─── Data
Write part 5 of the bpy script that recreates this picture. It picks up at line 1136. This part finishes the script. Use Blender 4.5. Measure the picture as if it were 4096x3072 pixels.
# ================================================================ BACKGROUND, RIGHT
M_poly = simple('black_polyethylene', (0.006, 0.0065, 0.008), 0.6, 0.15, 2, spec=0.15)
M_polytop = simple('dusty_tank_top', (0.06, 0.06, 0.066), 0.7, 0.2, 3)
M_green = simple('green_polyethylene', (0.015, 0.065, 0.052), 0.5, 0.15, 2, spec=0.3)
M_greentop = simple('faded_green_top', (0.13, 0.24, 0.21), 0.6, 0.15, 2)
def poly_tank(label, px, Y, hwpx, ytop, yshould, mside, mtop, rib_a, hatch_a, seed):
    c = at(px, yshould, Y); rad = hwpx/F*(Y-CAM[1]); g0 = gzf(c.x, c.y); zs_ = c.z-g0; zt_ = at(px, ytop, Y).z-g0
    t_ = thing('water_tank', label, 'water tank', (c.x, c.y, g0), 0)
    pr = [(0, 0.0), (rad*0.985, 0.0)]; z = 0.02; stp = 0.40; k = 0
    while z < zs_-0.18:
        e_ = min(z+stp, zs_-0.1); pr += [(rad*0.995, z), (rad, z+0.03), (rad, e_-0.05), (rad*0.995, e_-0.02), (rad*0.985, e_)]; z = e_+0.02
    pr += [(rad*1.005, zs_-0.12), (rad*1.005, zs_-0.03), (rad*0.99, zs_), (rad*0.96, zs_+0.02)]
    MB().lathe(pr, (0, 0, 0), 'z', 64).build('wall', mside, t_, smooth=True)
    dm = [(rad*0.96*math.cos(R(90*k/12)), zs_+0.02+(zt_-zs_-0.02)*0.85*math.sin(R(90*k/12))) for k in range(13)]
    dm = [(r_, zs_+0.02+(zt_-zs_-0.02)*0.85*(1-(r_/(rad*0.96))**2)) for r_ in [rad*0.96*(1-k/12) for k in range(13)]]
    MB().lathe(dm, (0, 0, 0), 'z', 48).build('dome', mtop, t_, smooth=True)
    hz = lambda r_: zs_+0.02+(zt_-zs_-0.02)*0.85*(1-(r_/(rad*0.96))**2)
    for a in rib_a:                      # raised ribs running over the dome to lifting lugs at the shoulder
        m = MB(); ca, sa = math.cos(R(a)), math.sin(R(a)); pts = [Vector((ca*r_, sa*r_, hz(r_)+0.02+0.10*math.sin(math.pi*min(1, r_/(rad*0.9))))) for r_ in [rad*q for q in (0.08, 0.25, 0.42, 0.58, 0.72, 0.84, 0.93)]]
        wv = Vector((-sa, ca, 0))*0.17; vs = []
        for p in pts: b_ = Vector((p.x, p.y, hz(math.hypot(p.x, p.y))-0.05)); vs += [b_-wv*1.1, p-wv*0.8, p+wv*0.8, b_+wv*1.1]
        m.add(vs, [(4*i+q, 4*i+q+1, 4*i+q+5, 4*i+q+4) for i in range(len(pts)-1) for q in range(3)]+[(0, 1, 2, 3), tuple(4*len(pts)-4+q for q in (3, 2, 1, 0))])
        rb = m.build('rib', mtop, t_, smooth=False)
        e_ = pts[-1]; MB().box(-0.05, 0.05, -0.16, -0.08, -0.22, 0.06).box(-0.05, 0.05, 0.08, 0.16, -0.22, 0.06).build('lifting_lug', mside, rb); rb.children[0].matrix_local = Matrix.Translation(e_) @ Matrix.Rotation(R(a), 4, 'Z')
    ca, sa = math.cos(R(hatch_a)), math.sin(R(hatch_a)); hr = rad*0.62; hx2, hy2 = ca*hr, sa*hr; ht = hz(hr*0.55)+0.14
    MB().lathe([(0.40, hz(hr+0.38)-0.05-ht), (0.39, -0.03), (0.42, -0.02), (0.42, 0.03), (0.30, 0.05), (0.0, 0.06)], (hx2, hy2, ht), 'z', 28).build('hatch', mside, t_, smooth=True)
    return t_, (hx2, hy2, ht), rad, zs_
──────
▸ **Task goal**
Transcribe the whole listing exactly.

▸ **Answer below**
Write part 5 of the bpy script that recreates this picture. It picks up at line 1136. This part finishes the script. Use Blender 4.5. Measure the picture as if it were 4096x3072 pixels.
# ================================================================ BACKGROUND, RIGHT
M_poly = simple('black_polyethylene', (0.006, 0.0065, 0.008), 0.6, 0.15, 2, spec=0.15)
M_polytop = simple('dusty_tank_top', (0.06, 0.06, 0.066), 0.7, 0.2, 3)
M_green = simple('green_polyethylene', (0.015, 0.065, 0.052), 0.5, 0.15, 2, spec=0.3)
M_greentop = simple('faded_green_top', (0.13, 0.24, 0.21), 0.6, 0.15, 2)
def poly_tank(label, px, Y, hwpx, ytop, yshould, mside, mtop, rib_a, hatch_a, seed):
    c = at(px, yshould, Y); rad = hwpx/F*(Y-CAM[1]); g0 = gzf(c.x, c.y); zs_ = c.z-g0; zt_ = at(px, ytop, Y).z-g0
    t_ = thing('water_tank', label, 'water tank', (c.x, c.y, g0), 0)
    pr = [(0, 0.0), (rad*0.985, 0.0)]; z = 0.02; stp = 0.40; k = 0
    while z < zs_-0.18:
        e_ = min(z+stp, zs_-0.1); pr += [(rad*0.995, z), (rad, z+0.03), (rad, e_-0.05), (rad*0.995, e_-0.02), (rad*0.985, e_)]; z = e_+0.02
    pr += [(rad*1.005, zs_-0.12), (rad*1.005, zs_-0.03), (rad*0.99, zs_), (rad*0.96, zs_+0.02)]
    MB().lathe(pr, (0, 0, 0), 'z', 64).build('wall', mside, t_, smooth=True)
    dm = [(rad*0.96*math.cos(R(90*k/12)), zs_+0.02+(zt_-zs_-0.02)*0.85*math.sin(R(90*k/12))) for k in range(13)]
    dm = [(r_, zs_+0.02+(zt_-zs_-0.02)*0.85*(1-(r_/(rad*0.96))**2)) for r_ in [rad*0.96*(1-k/12) for k in range(13)]]
    MB().lathe(dm, (0, 0, 0), 'z', 48).build('dome', mtop, t_, smooth=True)
    hz = lambda r_: zs_+0.02+(zt_-zs_-0.02)*0.85*(1-(r_/(rad*0.96))**2)
    for a in rib_a:                      # raised ribs running over the dome to lifting lugs at the shoulder
        m = MB(); ca, sa = math.cos(R(a)), math.sin(R(a)); pts = [Vector((ca*r_, sa*r_, hz(r_)+0.02+0.10*math.sin(math.pi*min(1, r_/(rad*0.9))))) for r_ in [rad*q for q in (0.08, 0.25, 0.42, 0.58, 0.72, 0.84, 0.93)]]
        wv = Vector((-sa, ca, 0))*0.17; vs = []
        for p in pts: b_ = Vector((p.x, p.y, hz(math.hypot(p.x, p.y))-0.05)); vs += [b_-wv*1.1, p-wv*0.8, p+wv*0.8, b_+wv*1.1]
        m.add(vs, [(4*i+q, 4*i+q+1, 4*i+q+5, 4*i+q+4) for i in range(len(pts)-1) for q in range(3)]+[(0, 1, 2, 3), tuple(4*len(pts)-4+q for q in (3, 2, 1, 0))])
        rb = m.build('rib', mtop, t_, smooth=False)
        e_ = pts[-1]; MB().box(-0.05, 0.05, -0.16, -0.08, -0.22, 0.06).box(-0.05, 0.05, 0.08, 0.16, -0.22, 0.06).build('lifting_lug', mside, rb); rb.children[0].matrix_local = Matrix.Translation(e_) @ Matrix.Rotation(R(a), 4, 'Z')
    ca, sa = math.cos(R(hatch_a)), math.sin(R(hatch_a)); hr = rad*0.62; hx2, hy2 = ca*hr, sa*hr; ht = hz(hr*0.55)+0.14
    MB().lathe([(0.40, hz(hr+0.38)-0.05-ht), (0.39, -0.03), (0.42, -0.02), (0.42, 0.03), (0.30, 0.05), (0.0, 0.06)], (hx2, hy2, ht), 'z', 28).build('hatch', mside, t_, smooth=True)
    return t_, (hx2, hy2, ht), rad, zs_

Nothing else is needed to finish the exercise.